◆ Given data ◆
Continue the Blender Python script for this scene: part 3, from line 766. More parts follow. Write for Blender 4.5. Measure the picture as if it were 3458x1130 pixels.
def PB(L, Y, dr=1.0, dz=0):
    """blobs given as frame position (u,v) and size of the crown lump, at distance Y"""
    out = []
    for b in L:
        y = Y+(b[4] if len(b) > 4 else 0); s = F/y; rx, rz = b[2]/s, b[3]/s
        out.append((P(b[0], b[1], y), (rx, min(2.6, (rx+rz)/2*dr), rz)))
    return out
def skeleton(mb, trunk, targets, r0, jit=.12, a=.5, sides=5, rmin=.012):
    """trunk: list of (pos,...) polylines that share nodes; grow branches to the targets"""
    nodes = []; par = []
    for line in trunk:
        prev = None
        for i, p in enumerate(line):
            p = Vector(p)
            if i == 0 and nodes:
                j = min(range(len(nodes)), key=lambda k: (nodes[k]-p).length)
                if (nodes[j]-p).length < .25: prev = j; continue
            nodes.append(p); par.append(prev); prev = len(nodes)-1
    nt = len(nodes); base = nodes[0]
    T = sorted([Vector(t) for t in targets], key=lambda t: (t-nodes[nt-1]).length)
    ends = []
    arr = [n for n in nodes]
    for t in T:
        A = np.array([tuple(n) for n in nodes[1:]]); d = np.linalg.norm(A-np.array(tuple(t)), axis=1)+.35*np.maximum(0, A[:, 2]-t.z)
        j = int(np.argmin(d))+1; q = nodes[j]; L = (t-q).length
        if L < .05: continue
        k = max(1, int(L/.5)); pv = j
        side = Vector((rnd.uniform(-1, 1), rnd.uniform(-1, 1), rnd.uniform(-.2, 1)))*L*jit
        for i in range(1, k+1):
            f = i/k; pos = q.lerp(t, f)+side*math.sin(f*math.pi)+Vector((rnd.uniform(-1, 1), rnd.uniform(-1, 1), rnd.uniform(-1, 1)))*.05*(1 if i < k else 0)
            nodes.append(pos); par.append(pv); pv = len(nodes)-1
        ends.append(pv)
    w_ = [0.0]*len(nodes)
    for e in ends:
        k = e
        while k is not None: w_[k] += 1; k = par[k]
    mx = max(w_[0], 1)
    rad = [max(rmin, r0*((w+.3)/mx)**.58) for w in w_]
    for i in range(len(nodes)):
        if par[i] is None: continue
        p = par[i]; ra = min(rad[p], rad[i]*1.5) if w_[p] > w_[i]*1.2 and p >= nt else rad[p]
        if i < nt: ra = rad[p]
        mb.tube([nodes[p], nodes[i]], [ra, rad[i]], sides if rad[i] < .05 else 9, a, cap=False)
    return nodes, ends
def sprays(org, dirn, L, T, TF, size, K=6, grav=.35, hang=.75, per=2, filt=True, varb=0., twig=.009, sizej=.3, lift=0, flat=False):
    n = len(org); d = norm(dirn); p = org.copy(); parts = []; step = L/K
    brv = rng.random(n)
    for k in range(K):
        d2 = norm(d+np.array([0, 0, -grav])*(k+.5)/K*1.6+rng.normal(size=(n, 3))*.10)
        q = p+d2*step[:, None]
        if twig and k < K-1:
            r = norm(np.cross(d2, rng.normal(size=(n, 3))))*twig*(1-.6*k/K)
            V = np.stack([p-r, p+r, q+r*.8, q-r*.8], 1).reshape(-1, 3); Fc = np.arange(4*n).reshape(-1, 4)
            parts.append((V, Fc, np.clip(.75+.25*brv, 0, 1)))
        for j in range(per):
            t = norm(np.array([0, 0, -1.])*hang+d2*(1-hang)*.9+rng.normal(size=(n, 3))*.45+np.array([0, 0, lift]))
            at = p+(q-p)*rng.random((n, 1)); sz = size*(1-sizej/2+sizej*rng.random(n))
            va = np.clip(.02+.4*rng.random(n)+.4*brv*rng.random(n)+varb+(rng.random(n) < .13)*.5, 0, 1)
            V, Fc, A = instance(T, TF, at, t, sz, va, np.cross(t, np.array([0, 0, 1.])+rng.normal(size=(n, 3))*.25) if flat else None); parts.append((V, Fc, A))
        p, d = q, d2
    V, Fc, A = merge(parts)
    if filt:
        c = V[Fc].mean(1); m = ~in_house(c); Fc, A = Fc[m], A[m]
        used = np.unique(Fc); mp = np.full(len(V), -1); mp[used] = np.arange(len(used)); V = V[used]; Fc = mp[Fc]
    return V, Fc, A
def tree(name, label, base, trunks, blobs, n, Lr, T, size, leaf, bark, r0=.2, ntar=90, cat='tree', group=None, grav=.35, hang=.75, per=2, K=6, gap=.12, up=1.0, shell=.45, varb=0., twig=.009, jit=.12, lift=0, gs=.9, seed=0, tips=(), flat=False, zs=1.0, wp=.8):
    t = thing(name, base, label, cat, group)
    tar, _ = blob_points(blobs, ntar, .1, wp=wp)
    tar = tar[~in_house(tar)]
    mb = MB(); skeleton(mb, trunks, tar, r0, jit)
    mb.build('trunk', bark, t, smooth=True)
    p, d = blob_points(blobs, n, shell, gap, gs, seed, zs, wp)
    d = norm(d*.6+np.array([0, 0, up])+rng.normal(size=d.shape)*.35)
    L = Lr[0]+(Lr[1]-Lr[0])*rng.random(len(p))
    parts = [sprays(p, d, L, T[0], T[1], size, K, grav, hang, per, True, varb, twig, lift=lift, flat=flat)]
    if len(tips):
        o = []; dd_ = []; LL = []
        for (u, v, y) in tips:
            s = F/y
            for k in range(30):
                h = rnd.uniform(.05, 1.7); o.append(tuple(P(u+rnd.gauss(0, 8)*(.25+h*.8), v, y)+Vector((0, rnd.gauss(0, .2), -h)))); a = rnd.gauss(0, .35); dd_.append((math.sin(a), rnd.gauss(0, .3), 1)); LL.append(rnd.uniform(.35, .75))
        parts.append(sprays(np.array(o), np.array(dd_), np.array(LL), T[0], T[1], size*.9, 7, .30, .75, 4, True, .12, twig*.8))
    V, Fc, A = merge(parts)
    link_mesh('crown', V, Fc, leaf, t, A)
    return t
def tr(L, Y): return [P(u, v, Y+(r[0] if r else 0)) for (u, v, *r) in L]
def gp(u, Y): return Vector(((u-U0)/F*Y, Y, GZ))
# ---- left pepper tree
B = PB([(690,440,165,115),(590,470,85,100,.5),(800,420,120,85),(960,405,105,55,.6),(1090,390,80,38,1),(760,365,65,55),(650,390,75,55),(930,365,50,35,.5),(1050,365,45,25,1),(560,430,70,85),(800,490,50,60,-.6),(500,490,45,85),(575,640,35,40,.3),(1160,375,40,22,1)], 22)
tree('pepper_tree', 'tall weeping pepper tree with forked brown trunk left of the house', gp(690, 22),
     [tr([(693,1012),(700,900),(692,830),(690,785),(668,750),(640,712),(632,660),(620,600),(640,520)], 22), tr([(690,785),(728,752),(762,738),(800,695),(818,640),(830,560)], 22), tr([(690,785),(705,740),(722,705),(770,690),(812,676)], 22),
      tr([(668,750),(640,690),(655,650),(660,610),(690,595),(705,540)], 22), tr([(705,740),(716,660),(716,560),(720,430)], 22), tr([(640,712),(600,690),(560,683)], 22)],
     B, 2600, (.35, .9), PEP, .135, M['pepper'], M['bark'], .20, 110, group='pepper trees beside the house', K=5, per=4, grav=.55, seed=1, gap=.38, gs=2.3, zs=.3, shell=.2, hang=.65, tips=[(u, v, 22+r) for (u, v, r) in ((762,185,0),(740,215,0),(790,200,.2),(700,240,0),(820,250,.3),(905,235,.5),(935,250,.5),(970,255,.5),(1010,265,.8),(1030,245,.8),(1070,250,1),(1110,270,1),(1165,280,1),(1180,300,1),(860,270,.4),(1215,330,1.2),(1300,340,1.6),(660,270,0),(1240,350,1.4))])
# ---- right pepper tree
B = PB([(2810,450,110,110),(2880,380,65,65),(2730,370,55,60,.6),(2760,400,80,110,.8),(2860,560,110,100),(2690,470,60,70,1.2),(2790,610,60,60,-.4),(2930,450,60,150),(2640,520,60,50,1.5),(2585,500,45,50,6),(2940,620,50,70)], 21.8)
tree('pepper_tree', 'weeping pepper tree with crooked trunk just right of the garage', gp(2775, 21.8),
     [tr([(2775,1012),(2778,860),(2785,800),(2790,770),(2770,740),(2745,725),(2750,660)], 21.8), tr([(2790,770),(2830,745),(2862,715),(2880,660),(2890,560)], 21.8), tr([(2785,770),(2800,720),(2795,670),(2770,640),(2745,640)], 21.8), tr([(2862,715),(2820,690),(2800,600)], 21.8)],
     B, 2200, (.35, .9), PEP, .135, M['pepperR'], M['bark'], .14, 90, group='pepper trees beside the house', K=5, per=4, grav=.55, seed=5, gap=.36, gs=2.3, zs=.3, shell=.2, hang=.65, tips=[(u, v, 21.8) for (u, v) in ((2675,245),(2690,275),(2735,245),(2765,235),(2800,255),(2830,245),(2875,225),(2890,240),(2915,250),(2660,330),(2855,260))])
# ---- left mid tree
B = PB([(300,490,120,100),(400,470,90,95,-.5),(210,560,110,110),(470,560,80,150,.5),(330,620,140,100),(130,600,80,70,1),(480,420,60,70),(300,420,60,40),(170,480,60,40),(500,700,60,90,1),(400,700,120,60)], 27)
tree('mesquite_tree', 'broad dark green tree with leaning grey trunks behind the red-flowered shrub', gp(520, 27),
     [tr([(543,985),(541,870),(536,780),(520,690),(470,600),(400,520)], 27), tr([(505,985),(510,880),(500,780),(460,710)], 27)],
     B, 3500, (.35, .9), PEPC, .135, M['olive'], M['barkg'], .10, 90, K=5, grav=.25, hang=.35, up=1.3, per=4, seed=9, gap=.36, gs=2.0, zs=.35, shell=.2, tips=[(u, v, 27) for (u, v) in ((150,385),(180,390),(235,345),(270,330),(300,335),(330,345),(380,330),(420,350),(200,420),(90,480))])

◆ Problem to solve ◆
Pull out each line of the listing that holds the string "parts".

◆ Response to the task ◆
Continue the Blender Python script for this scene: part 3, from line 766. More parts follow. Write for Blender 4.5. Measure the picture as if it were 3458x1130 pixels.
    n = len(org); d = norm(dirn); p = org.copy(); parts = []; step = L/K
            parts.append((V, Fc, np.clip(.75+.25*brv, 0, 1)))
            V, Fc, A = instance(T, TF, at, t, sz, va, np.cross(t, np.array([0, 0, 1.])+rng.normal(size=(n, 3))*.25) if flat else None); parts.append((V, Fc, A))
    V, Fc, A = merge(parts)
    parts = [sprays(p, d, L, T[0], T[1], size, K, grav, hang, per, True, varb, twig, lift=lift, flat=flat)]
        parts.append(sprays(np.array(o), np.array(dd_), np.array(LL), T[0], T[1], size*.9, 7, .30, .75, 4, True, .12, twig*.8))
    V, Fc, A = merge(parts)